Written instruction:
Write out the whole listing exactly as it stands.

Dataset extract:
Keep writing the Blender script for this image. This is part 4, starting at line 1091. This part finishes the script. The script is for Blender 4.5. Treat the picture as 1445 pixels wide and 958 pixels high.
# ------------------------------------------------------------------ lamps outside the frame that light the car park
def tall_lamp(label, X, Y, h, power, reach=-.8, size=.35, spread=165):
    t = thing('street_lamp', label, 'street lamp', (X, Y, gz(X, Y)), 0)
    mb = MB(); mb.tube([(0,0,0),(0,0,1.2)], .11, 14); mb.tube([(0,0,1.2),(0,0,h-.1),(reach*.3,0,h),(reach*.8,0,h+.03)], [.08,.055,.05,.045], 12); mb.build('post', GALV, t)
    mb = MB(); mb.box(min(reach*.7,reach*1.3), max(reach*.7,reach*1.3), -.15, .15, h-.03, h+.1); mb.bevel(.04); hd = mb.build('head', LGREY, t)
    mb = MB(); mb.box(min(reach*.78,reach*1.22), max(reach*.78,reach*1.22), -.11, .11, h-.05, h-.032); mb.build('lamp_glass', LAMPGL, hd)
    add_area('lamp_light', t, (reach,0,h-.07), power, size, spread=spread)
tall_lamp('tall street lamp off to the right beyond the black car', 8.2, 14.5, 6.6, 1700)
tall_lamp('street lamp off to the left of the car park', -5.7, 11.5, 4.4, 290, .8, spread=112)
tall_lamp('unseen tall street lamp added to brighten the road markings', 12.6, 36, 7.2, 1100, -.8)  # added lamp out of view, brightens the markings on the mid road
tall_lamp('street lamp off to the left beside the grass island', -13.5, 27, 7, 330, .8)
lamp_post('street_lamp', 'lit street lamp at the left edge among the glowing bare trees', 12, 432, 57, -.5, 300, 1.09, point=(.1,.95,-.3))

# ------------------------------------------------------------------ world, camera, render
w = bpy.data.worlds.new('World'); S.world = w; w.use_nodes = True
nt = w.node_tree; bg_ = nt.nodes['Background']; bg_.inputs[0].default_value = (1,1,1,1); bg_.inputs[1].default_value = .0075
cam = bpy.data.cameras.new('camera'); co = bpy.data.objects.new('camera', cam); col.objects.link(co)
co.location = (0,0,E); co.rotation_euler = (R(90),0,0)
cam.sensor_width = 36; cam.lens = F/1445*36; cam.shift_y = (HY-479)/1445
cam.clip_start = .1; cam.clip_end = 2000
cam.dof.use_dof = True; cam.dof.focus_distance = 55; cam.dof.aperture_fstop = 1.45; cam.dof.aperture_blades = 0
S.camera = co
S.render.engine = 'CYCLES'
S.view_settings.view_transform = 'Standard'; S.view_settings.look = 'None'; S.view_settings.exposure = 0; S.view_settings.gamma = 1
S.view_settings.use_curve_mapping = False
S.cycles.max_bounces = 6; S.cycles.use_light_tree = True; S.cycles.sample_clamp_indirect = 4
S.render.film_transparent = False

Answer in full:
Keep writing the Blender script for this image. This is part 4, starting at line 1091. This part finishes the script. The script is for Blender 4.5. Treat the picture as 1445 pixels wide and 958 pixels high.
# ------------------------------------------------------------------ lamps outside the frame that light the car park
def tall_lamp(label, X, Y, h, power, reach=-.8, size=.35, spread=165):
    t = thing('street_lamp', label, 'street lamp', (X, Y, gz(X, Y)), 0)
    mb = MB(); mb.tube([(0,0,0),(0,0,1.2)], .11, 14); mb.tube([(0,0,1.2),(0,0,h-.1),(reach*.3,0,h),(reach*.8,0,h+.03)], [.08,.055,.05,.045], 12); mb.build('post', GALV, t)
    mb = MB(); mb.box(min(reach*.7,reach*1.3), max(reach*.7,reach*1.3), -.15, .15, h-.03, h+.1); mb.bevel(.04); hd = mb.build('head', LGREY, t)
    mb = MB(); mb.box(min(reach*.78,reach*1.22), max(reach*.78,reach*1.22), -.11, .11, h-.05, h-.032); mb.build('lamp_glass', LAMPGL, hd)
    add_area('lamp_light', t, (reach,0,h-.07), power, size, spread=spread)
tall_lamp('tall street lamp off to the right beyond the black car', 8.2, 14.5, 6.6, 1700)
tall_lamp('street lamp off to the left of the car park', -5.7, 11.5, 4.4, 290, .8, spread=112)
tall_lamp('unseen tall street lamp added to brighten the road markings', 12.6, 36, 7.2, 1100, -.8)  # added lamp out of view, brightens the markings on the mid road
tall_lamp('street lamp off to the left beside the grass island', -13.5, 27, 7, 330, .8)
lamp_post('street_lamp', 'lit street lamp at the left edge among the glowing bare trees', 12, 432, 57, -.5, 300, 1.09, point=(.1,.95,-.3))

# ------------------------------------------------------------------ world, camera, render
w = bpy.data.worlds.new('World'); S.world = w; w.use_nodes = True
nt = w.node_tree; bg_ = nt.nodes['Background']; bg_.inputs[0].default_value = (1,1,1,1); bg_.inputs[1].default_value = .0075
cam = bpy.data.cameras.new('camera'); co = bpy.data.objects.new('camera', cam); col.objects.link(co)
co.location = (0,0,E); co.rotation_euler = (R(90),0,0)
cam.sensor_width = 36; cam.lens = F/1445*36; cam.shift_y = (HY-479)/1445
cam.clip_start = .1; cam.clip_end = 2000
cam.dof.use_dof = True; cam.dof.focus_distance = 55; cam.dof.aperture_fstop = 1.45; cam.dof.aperture_blades = 0
S.camera = co
S.render.engine = 'CYCLES'
S.view_settings.view_transform = 'Standard'; S.view_settings.look = 'None'; S.view_settings.exposure = 0; S.view_settings.gamma = 1
S.view_settings.use_curve_mapping = False
S.cycles.max_bounces = 6; S.cycles.use_light_tree = True; S.cycles.sample_clamp_indirect = 4
S.render.film_transparent = False